Scrittore latino cristiano originario dell'Africa (n. 280-285 circa). Dotato di notevole vigore, V. utilizza, negli scritti teologici ed esegetici, la sua cultura retorica e filosofica nell'ambito di una elaborazione dei dati della fede (soprattutto impegnandosi nei problemi trinitari e cristologici) subendo fortemente l'influsso della tematica e della terminologia plotiniana.

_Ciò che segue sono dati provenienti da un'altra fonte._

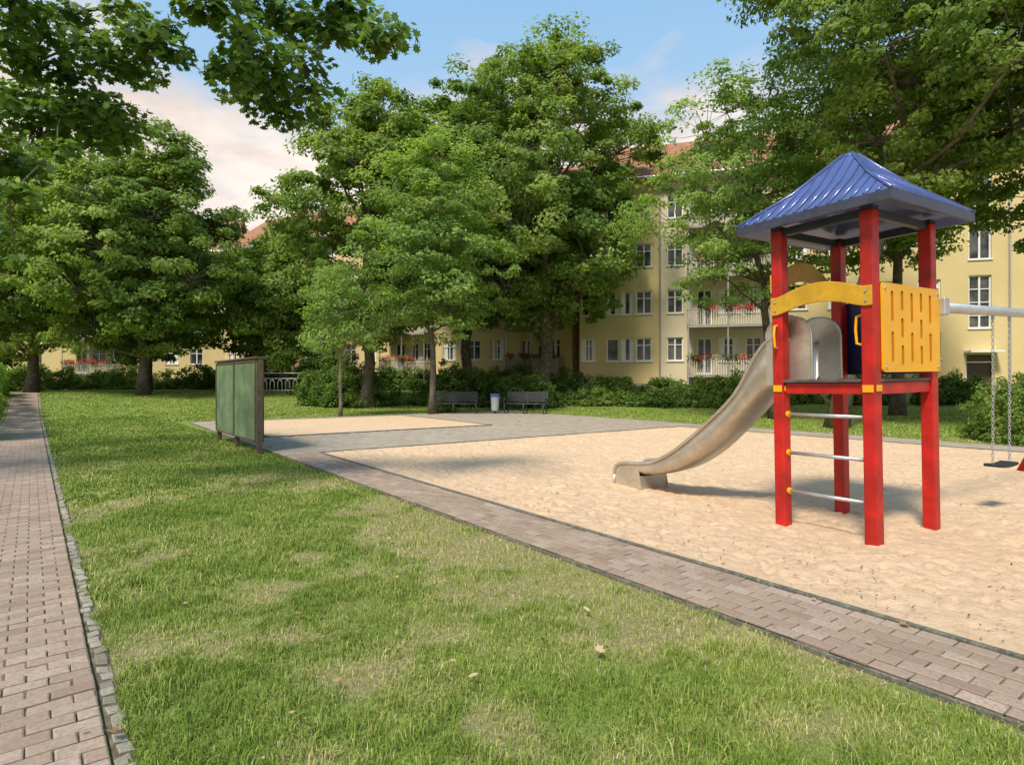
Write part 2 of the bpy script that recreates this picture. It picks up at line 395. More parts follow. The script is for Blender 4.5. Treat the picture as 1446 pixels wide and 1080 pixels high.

Fu celebre maestro di retorica a Roma e per molti anni seguace della filosofia neoplatonica finché, verso il 355, si convertì al cristianesimo; nel 362 dovette abbandonare l'insegnamento a causa dell'editto di Giuliano l'Apostata che vietava l'insegnamento di eloquenza e letteratura ai maestri cristiani.
Come professore d'eloquenza V. scrisse numerose opere, prevalentemente di carattere scolastico, in gran parte perdute: tra l'altro vari libri di logica (perduti) tra cui traduzioni e commenti del Perì hermeneias e delle Categorie di Aristotele; una trad. dell'Isagoge di Porfirio; un'Ars grammatica, un Liber de definitionibus, le Explanationes in Ciceronis Rhetoricam (commento al De inventione) che ebbero larga fortuna: scritti poco prima della conversione, esse contengono digressioni su nozioni metafisiche (per es., substantia) e, discutendo dei tipi di argomentazione (probabile e necessaria) polemizzano contro dottrine cristiane (posto che argomento "necessario" è "si peperit, cum viro concubuit", così come "si natus est morietur", i "cristiani", dice V., negano questa "necessità": "apud eos manifestum ... esse sine viro natum et non mortuum"). Di grande importanza le traduzioni (perdute) del De regressu animae di Porfirio e di alcuni libri delle Enneadi di Plotino. Tra le opere scritte dopo la conversione ricordiamo tre trattati relativi alla controversia trinitaria (De generatione divina, i quattro libri dell'Adversus Arium, e il De homoousio recipiendo); tre inni alla Trinità, in prosa, tipo di catechismo anti-ariano; i commenti alle epistole di Paolo ai Galati, Filippesi, Efesini.